Successful challenges to expert determinations are unusual, so the Court’s comments in this case are a useful insight into the likely future treatment of such claims. In particular, parties considering expert determination as a dispute resolution mechanism should be aware of the very limited scope for challenging an expert’s decision. 

What happened?

E20 Stadium LLP (E20), WH Holding Limited (WHH) and West Ham United FC entered into a concession agreement whereby WHH was permitted to run sporting events at the stadium in the Queen Elizabeth Olympic Park and West Ham United FC could use the stadium as their home ground. 

The concession agreement contained an “anti-embarrassment” clause under which, if its provisions were met, WHH would be obliged to pay E20 a certain amount (the Stadium Premium Amount). 

A dispute arose as to whether the anti-embarrassment clause had been triggered, and hence whether the Stadium Premium Amount was payable.
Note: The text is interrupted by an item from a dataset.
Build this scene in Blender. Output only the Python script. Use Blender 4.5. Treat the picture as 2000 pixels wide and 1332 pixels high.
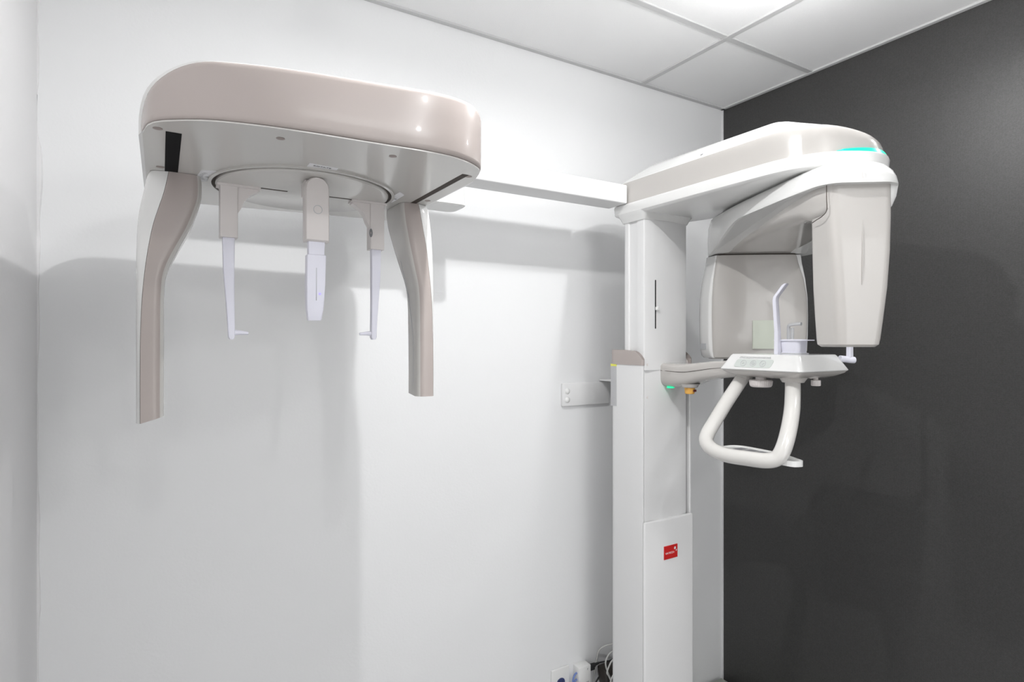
import bpy, bmesh, math, random
from mathutils import Vector, Matrix
random.seed(4)
FL = 1.67                      # eye height above the floor; the lengths below are measured from eye level
SC = bpy.context.scene
COL = SC.collection
for o in list(bpy.data.objects): bpy.data.objects.remove(o)

# ------------------------------------------------------------------ camera, world, light, exposure
cam_d = bpy.data.cameras.new('camera'); cam = bpy.data.objects.new('camera', cam_d); COL.objects.link(cam)
cam_d.sensor_width = 36; cam_d.lens = 1133/2000*36; cam_d.clip_start = .02
cam.location = (0, 0, FL); cam.rotation_euler = (math.radians(90), 0, math.radians(-31.2))
SC.camera = cam
SC.view_settings.view_transform = 'Standard'; SC.view_settings.look = 'None'
SC.view_settings.gamma = 1; SC.view_settings.use_curve_mapping = False
SC.view_settings.exposure = 0.03
w = bpy.data.worlds.new('world'); SC.world = w; w.use_nodes = True
w.node_tree.nodes['Background'].inputs[0].default_value = (.9, .93, 1, 1)
w.node_tree.nodes['Background'].inputs[1].default_value = .3

def area(name, loc, size, power, rot=(0, 0, 0), color=(1, 1, 1), shape='SQUARE', size_y=None, spread=180):
    l = bpy.data.lights.new(name, 'AREA'); l.shape = shape; l.size = size
    if size_y: l.size_y = size_y
    l.energy = power; l.color = color; l.spread = math.radians(spread)
    o = bpy.data.objects.new(name, l); COL.objects.link(o); o.location = loc; o.rotation_euler = rot
    return o
# five small bare bulbs under the ceiling (their globes are built with their fixtures below) and two large lamps added as fill
# position, power thrown downwards, power glowing all round
BULBS = [((.54, .78, .89), 8.4, 2.2), ((1.345, .85, .875), 3.2, 5.0), ((1.99, .45, .86), 1.9, .8), ((.82, -.66, .88), 1.8, 5), ((.70, -.02, .88), 1.6, 3)]
BULB_R = .022
for (bx, by, bz), bp_, bg in BULBS:
    area('bulb_light', (bx, by, FL+bz-BULB_R-.002), .036, bp_, shape='DISK')
area('overhead_fill_light', (.75, -1.15, FL+.985), 1.1, 7, shape='RECTANGLE', size_y=.5)  # broad overhead fill, added behind the camera
area('rear_fill_light', (.9, -1.66, 1.2), .9, 8.5, rot=(math.radians(90), 0, 0), shape='RECTANGLE', size_y=2.0)  # upright fill added behind the camera to lift the ceiling; no doorway exists here

# ------------------------------------------------------------------ materials
def mat(name, col, rough=.4, spec=.5, coat=0, bump=0, bscale=300, trans=0, sss=0, emit=None, estr=0, vary=0, alpha=1):
    m = bpy.data.materials.new(name); m.use_nodes = True
    nt = m.node_tree; b = nt.nodes['Principled BSDF']
    b.inputs['Base Color'].default_value = (*col, 1); b.inputs['Roughness'].default_value = rough
    b.inputs['Specular IOR Level'].default_value = spec; b.inputs['Coat Weight'].default_value = coat
    b.inputs['Coat Roughness'].default_value = .05
    b.inputs['Transmission Weight'].default_value = trans
    if sss: b.inputs['Subsurface Weight'].default_value = sss; b.inputs['Subsurface Radius'].default_value = (.02, .02, .02)
    if emit: b.inputs['Emission Color'].default_value = (*emit, 1); b.inputs['Emission Strength'].default_value = estr
    if bump or vary:
        tc = nt.nodes.new('ShaderNodeTexCoord'); n = nt.nodes.new('ShaderNodeTexNoise')
        n.inputs['Scale'].default_value = bscale; n.inputs['Detail'].default_value = 4
        nt.links.new(tc.outputs['Object'], n.inputs['Vector'])
        if bump:
            bp = nt.nodes.new('ShaderNodeBump'); bp.inputs['Strength'].default_value = bump; bp.inputs['Distance'].default_value = .002
            nt.links.new(n.outputs['Fac'], bp.inputs['Height']); nt.links.new(bp.outputs['Normal'], b.inputs['Normal'])
        if vary:
            n2 = nt.nodes.new('ShaderNodeTexNoise'); n2.inputs['Scale'].default_value = 2.2
            nt.links.new(tc.outputs['Object'], n2.inputs['Vector'])
            r = nt.nodes.new('ShaderNodeMapRange'); r.inputs['To Min'].default_value = 1-vary; r.inputs['To Max'].default_value = 1+vary
            nt.links.new(n2.outputs['Fac'], r.inputs['Value'])
            mx = nt.nodes.new('ShaderNodeVectorMath'); mx.operation = 'SCALE'; mx.inputs[0].default_value = col
            nt.links.new(r.outputs['Result'], mx.inputs['Scale']); nt.links.new(mx.outputs['Vector'], b.inputs['Base Color'])
    return m
M = dict(
    wall=mat('white_wall_paint', (.83, .835, .84), .45, .35, bump=.12, bscale=160, vary=.01),
    wall2=mat('white_plaster', (.78, .775, .78), .6, .3, bump=.5, bscale=40, vary=.03),
    ceil=mat('ceiling_tile', (.93, .93, .93), .85, .2, bump=.35, bscale=500),
    bar=mat('grid_bar_white', (.60, .60, .60), .5),
    floor=mat('vinyl_floor', (.62, .62, .62), .4, vary=.05),
    white=mat('gloss_white_plastic', (.80, .80, .79), .22, .5, coat=.5),
    matte=mat('satin_white_metal', (.79, .79, .79), .35, .4),
    taupe=mat('gloss_taupe_plastic', (.435, .385, .364), .24, .35, coat=.15),
    beige=mat('gloss_beige_plastic', (.53, .508, .484), .2, .5, coat=.6),
    under=mat('gloss_grey_plastic', (.59, .575, .55), .2, .4, coat=.25),
    off=mat('satin_off_white_plastic', (.74, .70, .685), .4, .4),
    lav=mat('translucent_lavender_plastic', (.80, .80, .885), .35, .4, sss=.3),
    clear=mat('clear_acrylic', (.93, .94, .96), .08, .5, trans=.55),
    black=mat('black_recess', (.008, .008, .009), .6, .05),
    brown=mat('dark_seam', (.075, .062, .054), .6, .1),
    screw=mat('brown_grey_screw_cap', (.33, .28, .26), .5),
    sticker=mat('white_sticker', (.82, .82, .84), .5),
    ink=mat('grey_ink', (.22, .22, .23), .6),
    palek=mat('pale_grey_ink', (.50, .51, .52), .6),
    yellow=mat('yellow_sticker', (.80, .80, .12), .5),
    tag=mat('grey_label_paper', (.52, .52, .53), .5),
    pad=mat('pale_green_grey_keypad', (.60, .64, .61), .45),
    lcd=mat('pale_green_window', (.62, .66, .57), .25, .5),
    grip=mat('gloss_off_white_plastic', (.70, .685, .66), .22, .5, coat=.4),
    teal=mat('teal_led_lens', (.01, .22, .16), .3, emit=(.0, .80, .52), estr=1.0),
    green=mat('green_led_lens', (.02, .6, .3), .3, emit=(.02, .75, .35), estr=.8),
    violet=mat('violet_led_lens', (.3, .25, .9), .3, emit=(.35, .3, 1), estr=.8),
    orange=mat('orange_plastic', (.85, .46, .10), .4),
    maroon=mat('dark_red_plastic', (.12, .02, .02), .4),
    red=mat('red_badge', (.62, .018, .018), .35, coat=.3),
    blue=mat('blue_receptacle', (.035, .05, .16), .4),
    bcable=mat('blue_cable_jacket', (.15, .22, .50), .45),
    gcable=mat('grey_cable_jacket', (.62, .62, .60), .5),
    rubber=mat('black_rubber', (.025, .025, .027), .5),
    bronze=mat('dark_brown_plastic', (.035, .028, .024), .4),
    cab=mat('greenish_grey_metal', (.36, .38, .34), .5, bump=.2, bscale=400),
    lampd=mat('lamp_diffuser', (.9, .9, .9), .5, emit=(1, 1, 1), estr=6),
    lampd2=mat('fill_panel_diffuser', (.9, .9, .9), .5, emit=(1, 1, 1), estr=2),
)
# dark woven wall covering
m = bpy.data.materials.new('dark_woven_wallcovering'); m.use_nodes = True; nt = m.node_tree; b = nt.nodes['Principled BSDF']
tc = nt.nodes.new('ShaderNodeTexCoord')
def wave(direction, scale):
    q = nt.nodes.new('ShaderNodeTexWave'); q.bands_direction = direction; q.inputs['Scale'].default_value = scale
    q.inputs['Distortion'].default_value = 2.5; q.inputs['Detail'].default_value = 2; q.inputs['Detail Scale'].default_value = 3
    nt.links.new(tc.outputs['Object'], q.inputs['Vector']); return q
a1 = wave('Y', 100); a2 = wave('Z', 100)
gn = nt.nodes.new('ShaderNodeTexNoise'); gn.inputs['Scale'].default_value = 260; gn.inputs['Detail'].default_value = 5; nt.links.new(tc.outputs['Object'], gn.inputs['Vector'])
ad = nt.nodes.new('ShaderNodeMath'); ad.operation = 'ADD'
nt.links.new(a1.outputs['Fac'], ad.inputs[0]); nt.links.new(a2.outputs['Fac'], ad.inputs[1])
g2 = nt.nodes.new('ShaderNodeMath'); g2.operation = 'MULTIPLY_ADD'; g2.inputs[1].default_value = 2.4; g2.inputs[2].default_value = -1.2
nt.links.new(gn.outputs['Fac'], g2.inputs[0]); ad0 = ad; ad = nt.nodes.new('ShaderNodeMath'); ad.operation = 'ADD'
nt.links.new(ad0.outputs[0], ad.inputs[0]); nt.links.new(g2.outputs[0], ad.inputs[1])
cr = nt.nodes.new('ShaderNodeMapRange'); cr.inputs['From Max'].default_value = 2; cr.inputs['To Min'].default_value = .030; cr.inputs['To Max'].default_value = .068
nt.links.new(ad.outputs[0], cr.inputs['Value'])
cc = nt.nodes.new('ShaderNodeCombineColor'); 
for i, k in enumerate((1, .985, .97)):
    mm = nt.nodes.new('ShaderNodeMath'); mm.operation = 'MULTIPLY'; mm.inputs[1].default_value = k
    nt.links.new(cr.outputs['Result'], mm.inputs[0]); nt.links.new(mm.outputs[0], cc.inputs[i])
nt.links.new(cc.outputs[0], b.inputs['Base Color']); b.inputs['Roughness'].default_value = .42; b.inputs['Specular IOR Level'].default_value = .45
bp = nt.nodes.new('ShaderNodeBump'); bp.inputs['Strength'].default_value = .12; bp.inputs['Distance'].default_value = .001
nt.links.new(ad.outputs[0], bp.inputs['Height']); nt.links.new(bp.outputs['Normal'], b.inputs['Normal'])
M['dark'] = m

# ------------------------------------------------------------------ mesh helpers (points in metres, z from eye level)
def sm(t): t = min(1, max(0, t)); return t*t*(3-2*t)
ROOTLOC = {}
def build(name, bm, m, parent=None, label=None, kind=None, sharp=32, mats=None):
    bmesh.ops.remove_doubles(bm, verts=bm.verts, dist=1e-6)
    bmesh.ops.recalc_face_normals(bm, faces=bm.faces)
    off = Vector((0, 0, FL)) - (ROOTLOC.get(parent, Vector((0, 0, 0))) if parent else Vector((0, 0, 0)))
    bmesh.ops.translate(bm, verts=bm.verts, vec=off)
    me = bpy.data.meshes.new(name); bm.to_mesh(me); bm.free()
    for f in me.polygons: f.use_smooth = True
    me.set_sharp_from_angle(angle=math.radians(sharp))
    me.materials.append(m)
    for x in (mats or []): me.materials.append(x)
    o = bpy.data.objects.new(name, me); COL.objects.link(o)
    if parent: o.parent = parent; ROOTLOC[o] = ROOTLOC[parent]
    if label: o['label'] = label
    if kind: o['kind'] = kind
    return o
def thing(name, label, cat, loc, group=None):
    o = bpy.data.objects.new(name, None); COL.objects.link(o); o.empty_display_size = .1
    o.location = loc; o['label'] = label; o['category'] = cat
    if group: o['group'] = group
    ROOTLOC[o] = Vector(loc); return o
def tag(o, label, cat, group=None):
    o['label'] = label; o['category'] = cat
    if group: o['group'] = group
    return o
def box(x0, x1, y0, y1, z0, z1, r=0, seg=3, bm=None):
    q = bmesh.new()
    bmesh.ops.create_cube(q, size=1)
    for v in q.verts: v.co = Vector(((x0+x1)/2+v.co.x*(x1-x0), (y0+y1)/2+v.co.y*(y1-y0), (z0+z1)/2+v.co.z*(z1-z0)))
    if r: bmesh.ops.bevel(q, geom=list(q.edges), offset=r, segments=seg, profile=.5, affect='EDGES')
    return join(bm, q)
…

The parties referred the dispute for expert determination in accordance with the relevant clause in the concession agreement. 

The parties had agreed, in the concession agreement, that the expert determination was to be binding, save for in the case of “manifest error”. 

The expert determined that WHH was liable to pay the Stadium Premium Amount (of £3.6m) to E20 plus costs. 

WHH contended that the expert determination contained manifest errors, and therefore sought a declaration in the High Court that the expert determination was not final and binding on WHH.

What did the Court say? 

The Judge summarised the legal principles relevant to the dispute as follows:

  • this was an expert determination (not an arbitration). As such, this was not, and could not be, an appeal. The Court’s role was limited to determining whether WHH had proved the manifest errors it alleged;
  • the parties had expressly agreed to be bound by the expert’s determination “in the absence of manifest error”. The starting point therefore was that the parties should be held to that agreement;
  • the Court’s role was limited to determining whether there had been a “manifest error”. Even if the Court might reach a different conclusion to the expert on a legal question, that did not automatically lead to the conclusion that the expert’s determination contained a “manifest error”;
  • to prove a “manifest error”, the error must be so obvious and obviously capable of affecting the determination as to admit of no difference of opinion; and
  • while such terms have been used in previous cases, proving a “manifest error” does not require proving that the expert has committed a “blunder” or a “howler”. Such potentially derogatory terms would cast unfair aspersions on the expert’s approach, and would involve subjective judgment. 

The Judge concluded that in this case the expert had nonetheless made a “manifest error” - one that is obvious and obviously capable of affecting the determination - for the following reasons:

  • first, the expert had misread the word “or” in the relevant definition to mean “and”;
  • secondly, the expert had used two different values for the variable “A” in the relevant formula for calculating the Stadium Premium Amount. These errors went to the heart of the expert’s determination; and 
  • the provisions of the agreement were “admirably clear”. This was not a case where the relevant terms of the agreement were ambiguous, such that there was scope for a reasonable difference of opinion on the correct contractual interpretation. The errors were therefore manifest. 

The declaratory relief sought by WHH was accordingly granted. 

Comment 

Expert determination clauses, such as the one in issue here, which are expressed to be final and binding (save for manifest error) have both benefits and drawbacks. 

Expert determination is often used as a dispute resolution mechanism for technical matters, where it has the advantage that a final conclusion on an issue in dispute can be reached more quickly and efficiently than is usually the case with court or arbitral processes. 

However, parties choosing expert determination need to be aware that, unlike with court and arbitral processes, there is generally no route of appeal – for example, there is no equivalent of s.69 Arbitration Act 1996 which permits parties to an arbitral award to appeal on points of law. Challenges to expert determinations are usually limited to the “manifest error” exception in question in this case (though this is ultimately a question of how the parties have drafted their expert determination clause).

When negotiating expert determination clauses, parties should consider carefully whether they would prefer a quick, final and binding determination of an expert or a potentially slower, more expensive process but with more scope for appeal.